2. Por escritura pública de 23 de Julho de 1998 foi pela sociedade “Fersil – Construção Civil e Compra e Venda de Propriedades Lda” , constituída a propriedade horizontal desse prédio urbano descrito na Conservatória do Registo Predial de Barcelos sob o n.º 142/19850516, daí resultando 72 (setenta e duas) fracções autónomas, designadas pelas letras “A” a “CC”.
3. As 34 (trinta e quatro) fracções ali identificadas pelas letras “A” a “AL” são garagens existentes na cave, que representam na permilagem do edifício o total de 43,24/1000.
4. Por escritura pública de compra e venda outorgada no dia 29 de Dezembro de 2000, no segundo cartório notarial de Barcelos, exarada a fls. 75-76 do Livro 601-D, a sociedade “Fersil, Lda” declarou vender à sociedade “MIQ, Lda”, com o NIPC 505 271 788 (ora correspondente à aqui A. Liberato, Lda), nesse acto representada pelos seus gerentes, designadamente pelo gerente Liberato A, a fracção autónoma designada pela letra “R” do prédio referido em 1.

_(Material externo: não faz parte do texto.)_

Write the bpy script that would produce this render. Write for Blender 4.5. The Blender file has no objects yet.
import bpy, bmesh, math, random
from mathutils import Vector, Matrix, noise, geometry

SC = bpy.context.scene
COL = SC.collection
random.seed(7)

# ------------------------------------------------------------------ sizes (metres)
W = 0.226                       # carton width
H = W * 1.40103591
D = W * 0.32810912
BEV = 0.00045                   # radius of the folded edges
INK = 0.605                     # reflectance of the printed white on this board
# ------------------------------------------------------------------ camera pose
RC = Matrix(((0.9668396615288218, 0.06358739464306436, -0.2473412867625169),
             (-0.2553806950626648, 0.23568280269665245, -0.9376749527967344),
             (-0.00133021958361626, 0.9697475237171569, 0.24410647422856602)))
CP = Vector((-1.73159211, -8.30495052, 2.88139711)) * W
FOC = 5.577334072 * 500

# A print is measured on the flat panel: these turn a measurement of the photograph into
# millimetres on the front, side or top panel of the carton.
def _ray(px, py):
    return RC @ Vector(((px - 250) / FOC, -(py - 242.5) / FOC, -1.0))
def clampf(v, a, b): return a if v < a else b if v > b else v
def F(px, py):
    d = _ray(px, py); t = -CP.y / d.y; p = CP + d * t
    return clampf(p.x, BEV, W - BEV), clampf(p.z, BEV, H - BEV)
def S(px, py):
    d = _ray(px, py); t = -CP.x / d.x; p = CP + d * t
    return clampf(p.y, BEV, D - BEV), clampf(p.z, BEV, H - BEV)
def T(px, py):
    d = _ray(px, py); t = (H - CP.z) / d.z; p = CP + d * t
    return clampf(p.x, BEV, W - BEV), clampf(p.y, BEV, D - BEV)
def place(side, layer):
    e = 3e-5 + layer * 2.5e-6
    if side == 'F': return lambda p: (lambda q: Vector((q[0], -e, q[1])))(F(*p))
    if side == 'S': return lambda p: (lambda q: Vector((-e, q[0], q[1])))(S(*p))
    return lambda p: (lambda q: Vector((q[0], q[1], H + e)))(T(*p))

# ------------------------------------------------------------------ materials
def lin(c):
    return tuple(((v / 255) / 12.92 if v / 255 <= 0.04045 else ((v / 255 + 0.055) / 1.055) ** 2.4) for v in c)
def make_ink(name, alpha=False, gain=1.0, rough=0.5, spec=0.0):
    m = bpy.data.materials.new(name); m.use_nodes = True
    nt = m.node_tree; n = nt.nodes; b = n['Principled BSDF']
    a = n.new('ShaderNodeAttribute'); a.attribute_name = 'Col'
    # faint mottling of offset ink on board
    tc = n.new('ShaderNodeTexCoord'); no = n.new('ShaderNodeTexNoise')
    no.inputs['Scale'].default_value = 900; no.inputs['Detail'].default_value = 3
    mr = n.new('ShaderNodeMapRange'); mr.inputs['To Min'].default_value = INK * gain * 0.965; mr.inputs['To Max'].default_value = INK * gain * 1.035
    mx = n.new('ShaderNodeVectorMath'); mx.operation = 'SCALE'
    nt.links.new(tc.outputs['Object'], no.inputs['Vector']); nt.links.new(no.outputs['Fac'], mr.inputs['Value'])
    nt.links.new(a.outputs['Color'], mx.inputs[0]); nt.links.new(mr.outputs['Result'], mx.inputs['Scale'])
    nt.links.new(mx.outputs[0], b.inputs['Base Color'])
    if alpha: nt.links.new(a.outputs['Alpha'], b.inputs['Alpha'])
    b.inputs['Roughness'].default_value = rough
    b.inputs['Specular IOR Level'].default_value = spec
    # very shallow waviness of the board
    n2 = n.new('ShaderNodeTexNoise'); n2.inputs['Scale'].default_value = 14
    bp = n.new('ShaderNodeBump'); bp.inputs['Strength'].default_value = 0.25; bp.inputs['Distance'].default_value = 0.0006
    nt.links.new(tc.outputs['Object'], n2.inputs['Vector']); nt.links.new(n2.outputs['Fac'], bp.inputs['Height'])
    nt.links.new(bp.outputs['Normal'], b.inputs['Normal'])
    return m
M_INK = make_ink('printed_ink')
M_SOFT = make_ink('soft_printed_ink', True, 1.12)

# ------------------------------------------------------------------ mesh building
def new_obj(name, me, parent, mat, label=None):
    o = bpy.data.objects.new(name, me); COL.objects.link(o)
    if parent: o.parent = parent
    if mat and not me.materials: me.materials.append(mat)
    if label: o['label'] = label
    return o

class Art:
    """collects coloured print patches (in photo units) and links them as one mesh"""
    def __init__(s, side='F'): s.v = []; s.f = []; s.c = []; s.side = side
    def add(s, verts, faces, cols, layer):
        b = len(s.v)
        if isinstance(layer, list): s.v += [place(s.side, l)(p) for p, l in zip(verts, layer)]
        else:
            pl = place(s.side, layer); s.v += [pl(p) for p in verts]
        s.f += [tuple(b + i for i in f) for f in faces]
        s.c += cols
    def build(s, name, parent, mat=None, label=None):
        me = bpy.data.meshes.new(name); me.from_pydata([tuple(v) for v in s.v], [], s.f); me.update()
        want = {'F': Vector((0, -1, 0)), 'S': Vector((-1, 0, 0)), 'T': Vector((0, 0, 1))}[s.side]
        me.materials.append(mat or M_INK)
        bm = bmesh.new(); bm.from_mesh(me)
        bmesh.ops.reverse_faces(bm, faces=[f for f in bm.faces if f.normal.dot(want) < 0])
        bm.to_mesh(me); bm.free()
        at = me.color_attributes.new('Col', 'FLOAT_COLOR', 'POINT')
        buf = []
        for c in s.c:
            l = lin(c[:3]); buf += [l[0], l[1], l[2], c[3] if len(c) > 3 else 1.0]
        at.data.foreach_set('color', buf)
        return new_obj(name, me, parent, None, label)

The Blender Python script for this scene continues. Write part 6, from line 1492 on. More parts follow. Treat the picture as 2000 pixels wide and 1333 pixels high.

5. Encontra-se inscrita, pela ap. 3073, de 2014/01/30, a aquisição, por compra a “Fersil, Lda”, a favor da ora Autora Liberato, Lda.
6. A Ré é uma empresa que se dedica em Barcelos à gestão e administração de condomínios.
7. A Autora recepcionou a carta registada remetida pela Ré, datada de 24.01.2014, junta a fls. 11 v.º, correspondente a uma convocatória para uma assembleia de condóminos do denominado a realizar no dia 08/02/2104, pelas 10:00 horas, na Entrada do Edifício Paraíso, Lote 61 – Garagens, com a ordem de trabalhos aí indicada e da qual consta, designadamente:
1. Apresentação para a aprovação do balanço das fracções do exercício anterior;
2. Apresentação para a aprovação do balanço de terceiros do exercício anterior;
3. Apresentação para aprovação do orçamento ordinário para o ano em curso, e o valor proposto a ser pago por cada fracção autónoma para fazer face às despesas correntes, assim como deliberar sobre o valor a receber para o fundo comum de reserva.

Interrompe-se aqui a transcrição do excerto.